What is needed — In the lines below, output everything from the first line through the line containing "azim = math.atan2(SUN_TO.x, SUN_TO.y)" exactly as it is. Pictures are not part of the output.

Information supplied —
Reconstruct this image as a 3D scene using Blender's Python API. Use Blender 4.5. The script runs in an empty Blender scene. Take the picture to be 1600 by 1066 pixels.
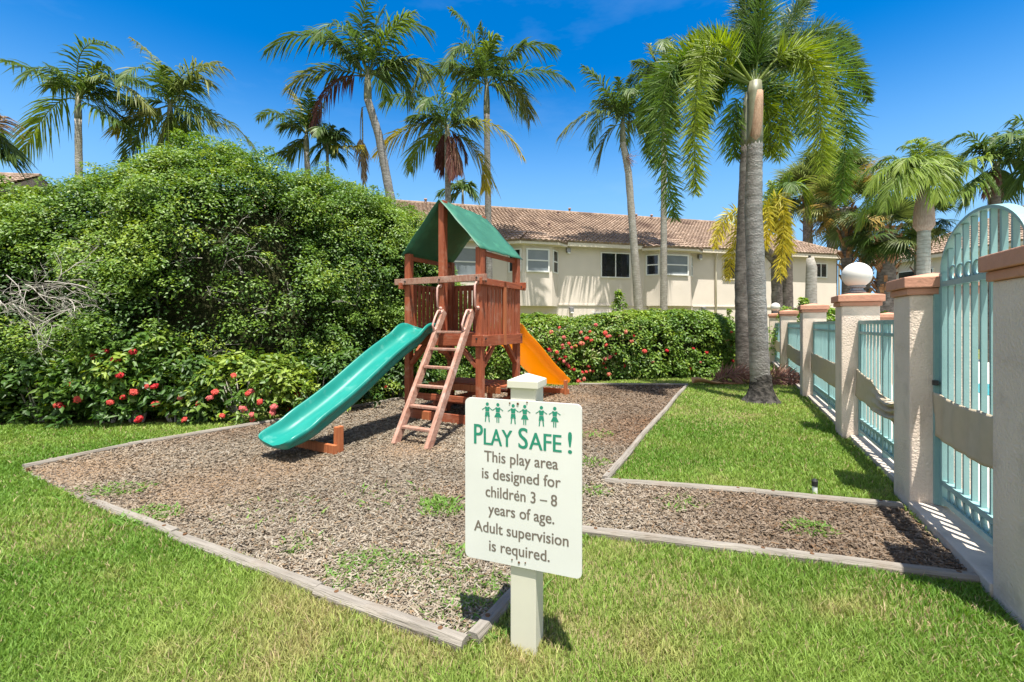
import bpy, bmesh, math, random
import numpy as np
from mathutils import Vector, Matrix

# ------------------------------------------------------------------ camera, world, sun, exposure
scene = bpy.context.scene
COL = scene.collection
H = 1.3            # camera height
F = 700.0          # focal length in photo pixels (1600 wide)
HZ = 506.0         # horizon row in the photo
cam_d = bpy.data.cameras.new("camera")
cam_d.sensor_width = 36.0
cam_d.lens = F / 1600.0 * 36.0
cam_d.shift_y = -(533.0 - HZ) / 1600.0
cam_d.clip_start = 0.05
cam_d.clip_end = 2000.0
cam = bpy.data.objects.new("camera", cam_d)
COL.objects.link(cam)
cam.location = (0, 0, H)
cam.rotation_euler = (math.radians(90), 0, 0)
scene.camera = cam

SUN_TO = Vector((0.06, -0.285, 1.0)).normalized()     # direction towards the sun
elev = math.asin(SUN_TO.z)
azim = math.atan2(SUN_TO.x, SUN_TO.y)

world = bpy.data.worlds.new("World")
scene.world = world
world.use_nodes = True
wn, wl = world.node_tree.nodes, world.node_tree.links
wn.clear()
w_out = wn.new("ShaderNodeOutputWorld")
w_bg = wn.new("ShaderNodeBackground")
w_bg.inputs[1].default_value = 0.083
sky = wn.new("ShaderNodeTexSky")
sky.sky_type = 'NISHITA'
sky.sun_disc = False
sky.sun_elevation = elev
sky.sun_rotation = azim
sky.altitude = 0
sky.air_density = 1.0
sky.dust_density = 0.35
sky.ozone_density = 3.0
hsv = wn.new("ShaderNodeHueSaturation")
hsv.inputs['Saturation'].default_value = 1.85
hsv.inputs['Hue'].default_value = 0.503
hsv.inputs['Value'].default_value = 1.2
tc = wn.new("ShaderNodeTexCoord")
mp = wn.new("ShaderNodeMapping")
mp.inputs['Scale'].default_value = (1.0, 1.0, 3.2)
cn = wn.new("ShaderNodeTexNoise")
cn.inputs['Scale'].default_value = 2.1
cn.inputs['Detail'].default_value = 6
cn.inputs['Roughness'].default_value = 0.62
cr = wn.new("ShaderNodeValToRGB")
cr.color_ramp.elements[0].position = 0.53
cr.color_ramp.elements[0].color = (0, 0, 0, 1)
cr.color_ramp.elements[1].position = 0.85
cr.color_ramp.elements[1].color = (0.10, 0.10, 0.10, 1)
cm = wn.new("ShaderNodeMixRGB")
cm.inputs[2].default_value = (6.0, 7.0, 8.0, 1)
wl.new(tc.outputs['Generated'], mp.inputs[0])
wl.new(mp.outputs[0], cn.inputs['Vector'])
wl.new(cn.outputs[0], cr.inputs[0])
wl.new(sky.outputs[0], hsv.inputs['Color'])
sx = wn.new("ShaderNodeSeparateXYZ")
wl.new(tc.outputs['Generated'], sx.inputs[0])
hz = wn.new("ShaderNodeMapRange")          # pale haze low over the horizon
hz.interpolation_type = 'SMOOTHSTEP'
hz.inputs[1].default_value = 0.50
hz.inputs[2].default_value = 0.14
hz.inputs[3].default_value = 0.0
hz.inputs[4].default_value = 0.92
wl.new(sx.outputs[2], hz.inputs[0])
hm = wn.new("ShaderNodeMixRGB")
hm.inputs[2].default_value = (2.0, 3.9, 6.2, 1)
wl.new(hz.outputs[0], hm.inputs[0])
wl.new(hsv.outputs[0], hm.inputs[1])
bk = wn.new("ShaderNodeMapRange")          # unseen white cloud added behind and above the viewer as fill light
bk.interpolation_type = 'SMOOTHSTEP'
bk.inputs[1].default_value = 0.25
bk.inputs[2].default_value = -0.35
wl.new(sx.outputs[1], bk.inputs[0])
cn2 = wn.new("ShaderNodeTexNoise")
cn2.inputs['Scale'].default_value = 2.6
cn2.inputs['Detail'].default_value = 7
cn2.inputs['Roughness'].default_value = 0.6
wl.new(tc.outputs['Generated'], cn2.inputs['Vector'])
cr2 = wn.new("ShaderNodeValToRGB")
cr2.color_ramp.elements[0].position = 0.36
cr2.color_ramp.elements[1].position = 0.56
wl.new(cn2.outputs[0], cr2.inputs[0])
cmul = wn.new("ShaderNodeMath")
cmul.operation = 'MULTIPLY'
wl.new(bk.outputs[0], cmul.inputs[0])
wl.new(cr2.outputs[0], cmul.inputs[1])
cb = wn.new("ShaderNodeMixRGB")
cb.inputs[2].default_value = (6.3, 6.2, 6.0, 1)
wl.new(cmul.outputs[0], cb.inputs[0])
wl.new(hm.outputs[0], cb.inputs[1])
wl.new(cb.outputs[0], cm.inputs[1])
wl.new(cr.outputs[0], cm.inputs[0])
wl.new(cm.outputs[0], w_bg.inputs[0])
wl.new(w_bg.outputs[0], w_out.inputs[0])

sun_d = bpy.data.lights.new("sun", 'SUN')
sun_d.energy = 5.0
sun_d.angle = math.radians(0.5)
sun_d.color = (1.0, 0.95, 0.86)
sun = bpy.data.objects.new("sun", sun_d)
COL.objects.link(sun)
sun.rotation_euler = SUN_TO.to_track_quat('Z', 'Y').to_euler()
sun.location = (0, 0, 30)

scene.view_settings.view_transform = 'Standard'
scene.view_settings.look = 'None'
scene.view_settings.exposure = 1.12
scene.view_settings.gamma = 1.0

# ------------------------------------------------------------------ helpers
random.seed(7)
RNG = np.random.default_rng(11)


def W(u, v, d):
    return Vector(((u - 800.0) / F * d, d, H - (v - HZ) / F * d))


def G(u, v, z=0.0):
    d = (H - z) * F / (v - HZ)
    return Vector(((u - 800.0) / F * d, d, z))


def tag(o, label=None, cat=None, group=None, kind=None):
    if label: o["label"] = label
    if cat: o["category"] = cat
    if group: o["group"] = group
    if kind: o["kind"] = kind
    return o


def empty(name, loc=(0, 0, 0), rz=0.0, parent=None):
    o = bpy.data.objects.new(name, None)
    o.empty_display_size = 0.2
    COL.objects.link(o)
    o.location = loc
    o.rotation_euler = (0, 0, rz)
    if parent: o.parent = parent
    return o


def link(name, me, mat, parent=None):
    o = bpy.data.objects.new(name, me)
    COL.objects.link(o)
    if mat is not None and not me.materials: me.materials.append(mat)
    if parent is not None: o.parent = parent
    return o


def copy_tree(o, parent=None):
    c = o.copy()
    COL.objects.link(c)
    c.parent = parent
    for ch in list(o.children):
        copy_tree(ch, c)
    return c


class MB:
    def __init__(self):
        self.v, self.f = [], []

    def add(self, vs, fs):
        n = len(self.v)
        self.v += [tuple(p) for p in vs]
        self.f += [tuple(i + n for i in q) for q in fs]
        return self

    def box(self, c, s, rz=0.0, M=None):
        hx, hy, hz = s[0] / 2, s[1] / 2, s[2] / 2
        vs = []
        for z in (-hz, hz):
            for (x, y) in ((-hx, -hy), (hx, -hy), (hx, hy), (-hx, hy)):
                p = Vector((x, y, z))
                if M is not None: p = M @ p
                if rz: p = Matrix.Rotation(rz, 3, 'Z') @ p
                vs.append(p + Vector(c))
        return self.add(vs, [(0, 3, 2, 1), (4, 5, 6, 7), (0, 1, 5, 4), (1, 2, 6, 5), (2, 3, 7, 6), (3, 0, 4, 7)])

    def span(self, a, b):
        return self.box([(a[i] + b[i]) / 2 for i in range(3)], [abs(b[i] - a[i]) for i in range(3)])

    def bar(self, p0, p1, w, h, up=(0, 0, 1)):
        p0, p1 = Vector(p0), Vector(p1)
        t = (p1 - p0).normalized()
        s = t.cross(Vector(up))
        if s.length < 1e-4: s = t.cross(Vector((0, 1, 0)))
        s.normalize()
        n = s.cross(t).normalized()
        vs = []
        for p in (p0, p1):
            for (a, b) in ((-1, -1), (1, -1), (1, 1), (-1, 1)):
                vs.append(p + s * (a * w / 2) + n * (b * h / 2))
        return self.add(vs, [(0, 1, 2, 3), (7, 6, 5, 4), (0, 4, 5, 1), (1, 5, 6, 2), (2, 6, 7, 3), (3, 7, 4, 0)])

    def tube(self, pts, rad, n=8, caps=True):
        pts = [Vector(p) for p in pts]
        k = len(pts)
        if not hasattr(rad, '__len__'): rad = [rad] * k
        vs, fs = [], []
        ref = None
        for i, p in enumerate(pts):
            t = (pts[min(i + 1, k - 1)] - pts[max(i - 1, 0)]).normalized()
            if ref is None:
                ref = t.cross(Vector((0.13, 0.97, 0.2)))
                if ref.length < 1e-3: ref = t.cross(Vector((1, 0, 0)))
            a = (ref - t * ref.dot(t)).normalized()
            ref = a
            b = t.cross(a)
            for j in range(n):
                an = 2 * math.pi * j / n
                vs.append(p + (a * math.cos(an) + b * math.sin(an)) * rad[i])
        for i in range(k - 1):
            for j in range(n):
                j2 = (j + 1) % n
                fs.append((i * n + j, i * n + j2, (i + 1) * n + j2, (i + 1) * n + j))
        if caps:
            fs.append(tuple(range(n - 1, -1, -1)))
            fs.append(tuple((k - 1) * n + j for j in range(n)))
        return self.add(vs, fs)

    def prism(self, poly, z0, z1):
        n = len(poly)
        vs = [(p[0], p[1], z0) for p in poly] + [(p[0], p[1], z1) for p in poly]
        fs = [tuple(range(n - 1, -1, -1)), tuple(range(n, 2 * n))]
        fs += [(i, (i + 1) % n, n + (i + 1) % n, n + i) for i in range(n)]
        return self.add(vs, fs)

    def lathe(self, prof, n=24, c=(0, 0, 0)):
        vs, fs = [], []
        for (r, z) in prof:
            for j in range(n):
                a = 2 * math.pi * j / n
                vs.append((c[0] + r * math.cos(a), c[1] + r * math.sin(a), c[2] + z))
        for i in range(len(prof) - 1):
            for j in range(n):
                j2 = (j + 1) % n
                fs.append((i * n + j, i * n + j2, (i + 1) * n + j2, (i + 1) * n + j))
        return self.add(vs, fs)

    def build(self, name, mat, parent=None, bevel=0.0, smooth=False, loc=None, rz=0.0, seg=2):
        me = bpy.data.meshes.new(name)
        me.from_pydata(self.v, [], self.f)
        bm = bmesh.new()
        bm.from_mesh(me)
        bmesh.ops.recalc_face_normals(bm, faces=bm.faces[:])
        if bevel > 0:
            bmesh.ops.bevel(bm, geom=bm.edges[:], offset=bevel, segments=seg, profile=0.6, affect='EDGES', clamp_overlap=True)
        if smooth:
            for f in bm.faces: f.smooth = True
        bm.to_mesh(me)
        bm.free()
        o = link(name, me, mat, parent)
        if loc is not None: o.location = loc
        if rz: o.rotation_euler = (0, 0, rz)
        return o


def mesh_np(name, V, T, col, mat, parent=None, smooth=False):
    V = np.asarray(V, np.float32)
    T = np.asarray(T, np.int32)
    k = T.shape[1]
    me = bpy.data.meshes.new(name)
    me.vertices.add(len(V))
    me.vertices.foreach_set("co", V.ravel())
    me.loops.add(T.size)
    me.loops.foreach_set("vertex_index", T.ravel())
    me.polygons.add(len(T))
    me.polygons.foreach_set("loop_start", np.arange(0, T.size, k, dtype=np.int32))
    if smooth:
        me.polygons.foreach_set("use_smooth", np.ones(len(T), dtype=bool))
    if col is not None:
        a = me.attributes.new("col", 'FLOAT_COLOR', 'POINT')
        c = np.ones((len(V), 4), np.float32)
        c[:, :3] = col
        a.data.foreach_set("color", c.ravel())
    me.update(calc_edges=True)
    return link(name, me, mat, parent)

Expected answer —
Reconstruct this image as a 3D scene using Blender's Python API. Use Blender 4.5. The script runs in an empty Blender scene. Take the picture to be 1600 by 1066 pixels.
import bpy, bmesh, math, random
import numpy as np
from mathutils import Vector, Matrix

# ------------------------------------------------------------------ camera, world, sun, exposure
scene = bpy.context.scene
COL = scene.collection
H = 1.3            # camera height
F = 700.0          # focal length in photo pixels (1600 wide)
HZ = 506.0         # horizon row in the photo
cam_d = bpy.data.cameras.new("camera")
cam_d.sensor_width = 36.0
cam_d.lens = F / 1600.0 * 36.0
cam_d.shift_y = -(533.0 - HZ) / 1600.0
cam_d.clip_start = 0.05
cam_d.clip_end = 2000.0
cam = bpy.data.objects.new("camera", cam_d)
COL.objects.link(cam)
cam.location = (0, 0, H)
cam.rotation_euler = (math.radians(90), 0, 0)
scene.camera = cam

SUN_TO = Vector((0.06, -0.285, 1.0)).normalized()     # direction towards the sun
elev = math.asin(SUN_TO.z)
azim = math.atan2(SUN_TO.x, SUN_TO.y)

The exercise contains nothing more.